Growth is intentional and it can be painful. It is impossible to grow without knowing it, it will never happen by mistake. Beyond accomplishments and all, growth is also loving yourself and others purely, laughing at yourself, not trying to fill every silent moment with sounds or words, letting go of the desire to be liked or heard all the time, growth is knowing the work you need to do on yourself and doing it. Growth is found beyond things easily and casually said. Your growth may be in picking up yourself after you've quit and fallen more times that you'd like to count. Growth can be personal and it can also be general, as much as people can tell you're growing in a certain area or areas, you can also tell yourself without any doubt when you're growing.

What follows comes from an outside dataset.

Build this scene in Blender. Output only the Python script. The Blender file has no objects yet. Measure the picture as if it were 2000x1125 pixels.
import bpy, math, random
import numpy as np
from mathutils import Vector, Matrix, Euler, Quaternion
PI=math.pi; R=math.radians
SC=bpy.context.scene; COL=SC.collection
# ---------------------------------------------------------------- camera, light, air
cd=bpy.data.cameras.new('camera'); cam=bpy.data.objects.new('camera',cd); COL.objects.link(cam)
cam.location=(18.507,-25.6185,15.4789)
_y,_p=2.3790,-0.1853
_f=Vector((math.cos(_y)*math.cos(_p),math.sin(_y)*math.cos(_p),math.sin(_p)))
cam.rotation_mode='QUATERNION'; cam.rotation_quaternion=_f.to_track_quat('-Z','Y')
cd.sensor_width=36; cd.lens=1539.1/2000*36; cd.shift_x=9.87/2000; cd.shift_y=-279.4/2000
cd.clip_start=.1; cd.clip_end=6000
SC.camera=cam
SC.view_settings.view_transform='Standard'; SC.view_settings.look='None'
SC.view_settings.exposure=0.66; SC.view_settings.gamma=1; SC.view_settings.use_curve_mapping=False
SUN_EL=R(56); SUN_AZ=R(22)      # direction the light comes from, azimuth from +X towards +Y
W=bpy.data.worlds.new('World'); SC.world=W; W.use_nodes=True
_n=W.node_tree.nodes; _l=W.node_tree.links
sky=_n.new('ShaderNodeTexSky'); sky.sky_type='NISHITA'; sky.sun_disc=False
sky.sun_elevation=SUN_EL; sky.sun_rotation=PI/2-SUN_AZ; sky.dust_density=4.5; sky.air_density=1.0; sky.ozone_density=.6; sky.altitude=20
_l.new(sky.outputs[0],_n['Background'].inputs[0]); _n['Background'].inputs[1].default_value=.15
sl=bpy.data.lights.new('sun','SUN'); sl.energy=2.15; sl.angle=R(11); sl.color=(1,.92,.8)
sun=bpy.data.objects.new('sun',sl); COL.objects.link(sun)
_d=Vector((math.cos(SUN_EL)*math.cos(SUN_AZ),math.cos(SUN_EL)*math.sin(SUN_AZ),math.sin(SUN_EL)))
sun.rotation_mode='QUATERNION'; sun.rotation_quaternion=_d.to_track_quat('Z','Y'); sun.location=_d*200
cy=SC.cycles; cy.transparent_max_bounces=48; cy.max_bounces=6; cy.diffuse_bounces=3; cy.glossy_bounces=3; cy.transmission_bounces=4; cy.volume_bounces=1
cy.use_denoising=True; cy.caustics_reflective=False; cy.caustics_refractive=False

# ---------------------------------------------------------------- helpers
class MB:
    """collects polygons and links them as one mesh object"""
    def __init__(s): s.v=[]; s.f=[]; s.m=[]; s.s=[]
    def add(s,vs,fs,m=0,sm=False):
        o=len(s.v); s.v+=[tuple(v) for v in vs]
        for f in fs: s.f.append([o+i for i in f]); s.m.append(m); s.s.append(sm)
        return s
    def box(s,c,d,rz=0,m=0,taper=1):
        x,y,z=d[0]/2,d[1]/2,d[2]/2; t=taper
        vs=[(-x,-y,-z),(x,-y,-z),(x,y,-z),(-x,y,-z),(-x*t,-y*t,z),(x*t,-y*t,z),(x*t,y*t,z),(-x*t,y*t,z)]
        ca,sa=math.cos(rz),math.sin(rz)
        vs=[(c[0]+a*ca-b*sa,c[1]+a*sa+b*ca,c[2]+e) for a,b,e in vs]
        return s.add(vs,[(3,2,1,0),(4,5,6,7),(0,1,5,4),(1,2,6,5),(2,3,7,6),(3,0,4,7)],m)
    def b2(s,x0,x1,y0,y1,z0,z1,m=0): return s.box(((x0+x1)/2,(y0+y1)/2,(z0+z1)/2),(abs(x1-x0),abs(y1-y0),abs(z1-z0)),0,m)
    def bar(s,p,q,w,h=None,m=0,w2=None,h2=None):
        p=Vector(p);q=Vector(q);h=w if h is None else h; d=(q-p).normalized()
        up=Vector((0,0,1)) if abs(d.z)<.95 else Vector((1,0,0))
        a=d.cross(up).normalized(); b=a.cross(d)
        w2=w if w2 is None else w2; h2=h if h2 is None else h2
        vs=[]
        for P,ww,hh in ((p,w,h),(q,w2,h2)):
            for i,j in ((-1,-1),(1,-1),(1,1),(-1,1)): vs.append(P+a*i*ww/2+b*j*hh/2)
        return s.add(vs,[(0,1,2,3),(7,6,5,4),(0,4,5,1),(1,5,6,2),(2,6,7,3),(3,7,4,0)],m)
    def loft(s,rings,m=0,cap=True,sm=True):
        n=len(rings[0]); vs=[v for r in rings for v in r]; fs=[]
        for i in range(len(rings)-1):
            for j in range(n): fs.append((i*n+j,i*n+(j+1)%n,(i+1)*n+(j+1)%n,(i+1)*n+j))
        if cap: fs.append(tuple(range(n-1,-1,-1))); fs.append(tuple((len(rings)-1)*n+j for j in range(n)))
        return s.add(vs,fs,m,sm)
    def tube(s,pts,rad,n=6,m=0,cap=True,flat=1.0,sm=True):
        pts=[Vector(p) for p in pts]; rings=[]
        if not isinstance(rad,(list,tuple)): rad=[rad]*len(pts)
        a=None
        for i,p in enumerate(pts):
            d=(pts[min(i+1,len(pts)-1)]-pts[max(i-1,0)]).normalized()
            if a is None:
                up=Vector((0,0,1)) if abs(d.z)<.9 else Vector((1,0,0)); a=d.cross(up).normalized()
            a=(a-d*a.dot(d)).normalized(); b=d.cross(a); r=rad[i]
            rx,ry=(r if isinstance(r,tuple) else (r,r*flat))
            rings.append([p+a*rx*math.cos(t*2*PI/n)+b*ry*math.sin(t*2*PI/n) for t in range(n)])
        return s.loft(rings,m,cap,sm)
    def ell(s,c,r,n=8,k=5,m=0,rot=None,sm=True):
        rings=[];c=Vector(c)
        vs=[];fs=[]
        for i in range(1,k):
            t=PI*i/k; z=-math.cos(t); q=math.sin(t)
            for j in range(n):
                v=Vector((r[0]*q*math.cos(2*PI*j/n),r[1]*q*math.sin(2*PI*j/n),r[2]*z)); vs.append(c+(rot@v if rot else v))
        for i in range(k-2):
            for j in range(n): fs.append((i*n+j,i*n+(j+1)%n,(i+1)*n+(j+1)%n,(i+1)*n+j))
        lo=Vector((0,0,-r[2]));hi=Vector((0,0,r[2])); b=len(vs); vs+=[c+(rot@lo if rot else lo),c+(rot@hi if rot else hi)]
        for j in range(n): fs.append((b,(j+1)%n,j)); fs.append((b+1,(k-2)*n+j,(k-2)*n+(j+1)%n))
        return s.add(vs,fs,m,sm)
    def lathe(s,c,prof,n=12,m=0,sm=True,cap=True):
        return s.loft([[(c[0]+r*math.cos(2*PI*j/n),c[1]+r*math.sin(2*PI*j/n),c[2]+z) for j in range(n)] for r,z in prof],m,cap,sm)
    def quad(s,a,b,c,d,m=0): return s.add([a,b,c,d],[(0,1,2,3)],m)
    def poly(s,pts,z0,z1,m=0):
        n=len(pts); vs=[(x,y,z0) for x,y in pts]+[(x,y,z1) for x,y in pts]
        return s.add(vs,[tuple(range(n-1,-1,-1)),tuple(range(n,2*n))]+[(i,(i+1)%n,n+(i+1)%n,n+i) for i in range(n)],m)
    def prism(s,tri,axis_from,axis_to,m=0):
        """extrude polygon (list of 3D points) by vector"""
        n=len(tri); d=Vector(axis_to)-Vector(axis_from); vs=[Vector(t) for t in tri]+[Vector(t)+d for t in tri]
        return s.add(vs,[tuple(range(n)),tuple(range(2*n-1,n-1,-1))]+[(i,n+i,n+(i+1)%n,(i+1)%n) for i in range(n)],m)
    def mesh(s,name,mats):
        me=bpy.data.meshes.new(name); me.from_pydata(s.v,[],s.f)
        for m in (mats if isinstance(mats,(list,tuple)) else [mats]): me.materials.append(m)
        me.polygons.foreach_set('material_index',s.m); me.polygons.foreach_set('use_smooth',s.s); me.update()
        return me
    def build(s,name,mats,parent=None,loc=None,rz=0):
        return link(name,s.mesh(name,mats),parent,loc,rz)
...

One of the painful sides of growth is that some things need to die to grow. Sometimes we do and sometimes we don't get to pick what dies and what grows in their stead and when something dies, it either grows into something better or something entirely new grows and the necessary things we need will always be around and growing with us or helping us grow. As painful as growth can be, it sure feels good when you come out on the other side and you look over at where you're coming from , it is always without any doubt worth it. Growth will make you shed things, it can be physical and it can be emotional, there are times that you find yourself not feeling comfortable with certain things you know you've always enjoyed and nothing negative really happened for you to push those things to the side but you find yourself finding it difficult to swallow those pills and you look back after a while and find out that those things have not been part of you and you see your life richer and more nourished than it was a while back.

I had to stop myself from nurturing the feeling of guilt when it seems like I might have outgrown certain things. When I realize I can no longer tolerate certain behaviors from myself and others, in that case, I see it as growth taking place and I can't fight it or try to do the opposite in rebellion, I just have to access the situation and know what lane to take in other to accept my growth and not treat what is gone like it never happened. Denying my old self is not growth, accepting what has been but choosing to move differently in the now and possibly the future is the best way to look at it. The past that I may be fighting so hard to forget or deny is what has led to the new me that I am very proud to show off. I may not think so highly of the past, the decisions and actions but it is what it is and it has led to a beautiful me that the world need to know, appreciate and celebrate.

As grown as I am in the now or the journey of growth I am going through will always remind me that I will not always be surrounded by grown people. As I'm going through the journey, grown people around me have helped me in more ways than I realize and that is one grace I will undoubtedly have to extend to others, being the reason someone gets their realization earlier than they would've, the reason someone else feels seen, the reason someone not only realizes where they are but have the desire to do what is necessary to be their better self. As I continue to pray to be surrounded by grown and healed people, I also pray for those who desire growth and pray to be one of the vessels of growth in them. Some may not point to me in public that I was their vessel of growth in some areas of their life and I am truly not helping them in whatever capacity I am just to be pointed to in public but Impact in people’s lives will be the best legacy to leave and one that will always be appreciated.

I love the feeling that comes with growth, it helps me accept myself for the point in life I'm at, it’s reassuring, it helps me understand what making a decision, sticking to the decision and seeing it through really mean. Its makes me believe myself that I can be all talk and do and ultimately makes me understand how sad it was for me to say I will do things and not do them and I can only wish I got this growth those previous times but I still give myself enough grace to accept that I am right where I am meant to be no matter how much I wish I would've done so many things earlier in life.